Monday, October 26, 2009

With every new obsession comes new questions asked by my mother. Every time mom hears me listening to Bob Dylan, she just has to ask what the songs are about. Time after time I have to tell her they have no meaning. Sure, they may have intention, but they have no real meaning. Some songs are obvious what the intention is, like Ballad in Plain D is about his relationship with Suze Rotolo, but not all of them do. In the movie Dont Look Back (and yes, the absence of the apostrophe was intentional), there's a scene where Dylan is being interviewed by a man from Time magazine. His words are , and I quote "...I have nothing to say about the things I write. I just write 'em. I don't have to say anything about them, I don't write them for any reason, there's no great message. If you want to tell other people that, go ahead and tell them." But there are some people who think that Dylan is such a genius that everything he says, and does, has a meaning in there somewhere.
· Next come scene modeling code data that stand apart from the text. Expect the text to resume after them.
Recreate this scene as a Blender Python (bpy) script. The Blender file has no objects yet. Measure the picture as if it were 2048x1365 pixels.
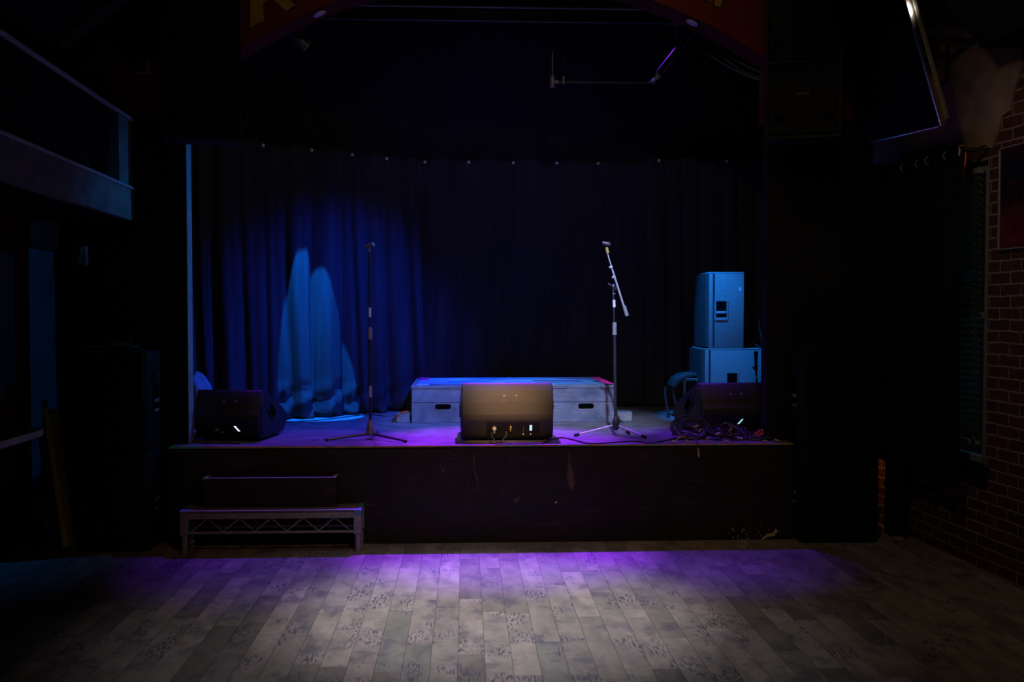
import bpy, bmesh, math, random
from mathutils import Vector, Matrix, Euler
random.seed(11)
PI = math.pi
sc = bpy.context.scene
COL = sc.collection

# ------------------------------------------------------------------ camera
CAM_H, YAW, PITCH, FPX = 1.65, math.radians(-2.65), math.radians(-1.75), 1991.0
cd = bpy.data.cameras.new('camera'); cam = bpy.data.objects.new('camera', cd); COL.objects.link(cam)
cd.sensor_width = 36.0; cd.lens = 36.0 * FPX / 2048.0; cd.clip_start = 0.05; cd.clip_end = 100
cam.location = (0, 0, CAM_H); cam.rotation_euler = (PI / 2 + PITCH, 0, YAW)
sc.camera = cam

# ------------------------------------------------------------------ world, view
w = bpy.data.worlds.new('world'); sc.world = w; w.use_nodes = True
bg = w.node_tree.nodes['Background']; bg.inputs[0].default_value = (1.0, 0.9, 0.8, 1); bg.inputs[1].default_value = 0.0012
sc.view_settings.view_transform = 'Standard'
try: sc.view_settings.look = 'None'
except Exception: pass
sc.view_settings.gamma = 1.0; sc.view_settings.exposure = 0.0; sc.view_settings.use_curve_mapping = False

# ------------------------------------------------------------------ lights
def spot(name, loc, aim, power, col, angle, blend, size=0.03, spec=1.0):
    l = bpy.data.lights.new(name, 'SPOT'); l.energy = power; l.color = col
    l.spot_size = math.radians(angle); l.spot_blend = blend; l.shadow_soft_size = size; l.specular_factor = spec
    o = bpy.data.objects.new(name, l); COL.objects.link(o); o.location = loc
    o.rotation_euler = (Vector(aim) - Vector(loc)).to_track_quat('-Z', 'Y').to_euler()
    return o
def area(name, loc, aim, power, col, sx, sy):
    l = bpy.data.lights.new(name, 'AREA'); l.energy = power; l.color = col; l.shape = 'RECTANGLE'; l.size = sx; l.size_y = sy
    o = bpy.data.objects.new(name, l); COL.objects.link(o); o.location = loc
    o.rotation_euler = (Vector(aim) - Vector(loc)).to_track_quat('-Z', 'Y').to_euler()
    return o
# room lamps under the ceiling, with added fills among them
spot('house_downlight', (0.15, 6.7, 4.4), (0.15, 5.52, 0), 880, (0.97, 0.93, 1.0), 34, 0.85, 0.06)
spot('floor_pool_fill', (0.05, 4.9, 4.4), (0.05, 5.15, 0), 215, (1.0, 0.94, 0.96), 56, 1.0, 0.10)  # weak wide spot added to spread the pool of light sideways
spot('house_front_light', (-0.02, 4.6, 4.5), (-0.02, 8.40, 0.76), 640, (0.38, 0.60, 1.0), 20, 0.8, 0.04)
spot('house_front_light', (0.86, 4.6, 4.5), (0.94, 8.40, 0.76), 1500, (0.44, 0.56, 1.0), 20, 0.8, 0.04)
spot('stage_front_fill', (0.4, 2.6, 4.3), (0.1, 6.9, 0.4), 130, (1.0, 0.52, 0.25), 54, 1.0, 0.06)  # added warm fill for the stage front and the steps
spot('monitor_warm_fill', (0.35, 3.4, 4.2), (0.30, 7.30, 0.98), 1800, (1.0, 0.56, 0.31), 9.5, 1.0, 0.05)  # narrow spot added to warm the centre monitor alone
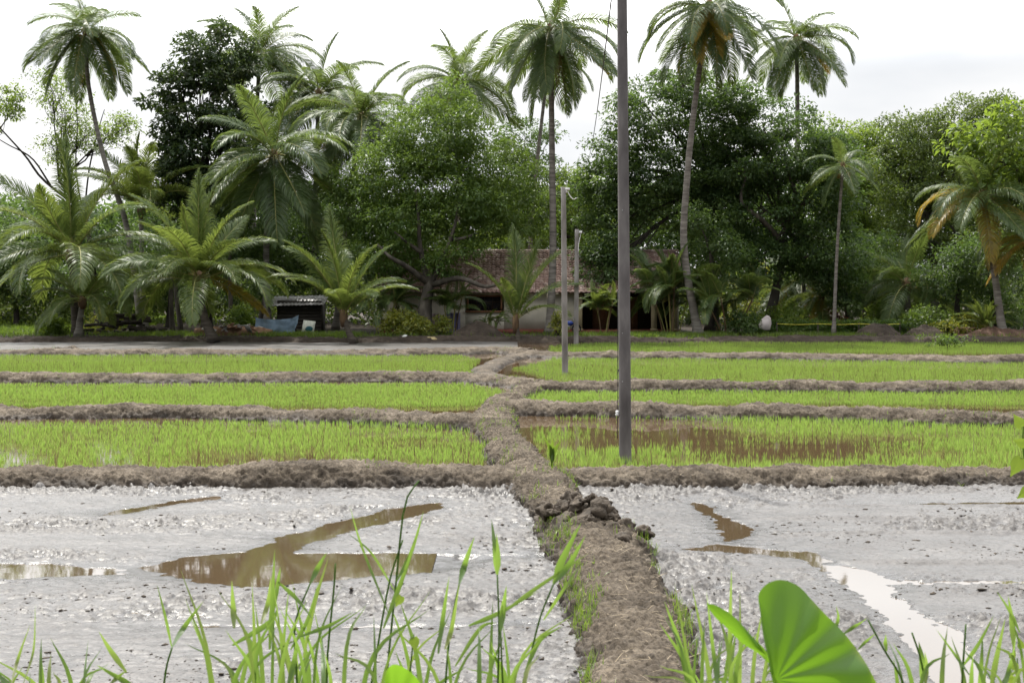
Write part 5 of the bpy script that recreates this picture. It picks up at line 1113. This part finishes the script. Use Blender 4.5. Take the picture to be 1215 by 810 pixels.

On December 3rd, 1965, there was a press conference in San Fransisco. The first question was from the creepiest looking guy ever, who asked if there was a meaning to the cover of the album with Subterranean Homesick Blues on it (that would be Bringing It All Back Home, but by the way they are describing it, I think he was talking about Highway 61 Revisited). He thought that the motorcycle on his shirt was "...an image in [his] songwriting...", where Dylan said that we all like motorcycles and the photo was taken one day when he was sitting on the steps. So there mom, if I have to explain to you one more time that I don't know how Edie Sedgwick has had so many songs written about her, I will throw you under a camel!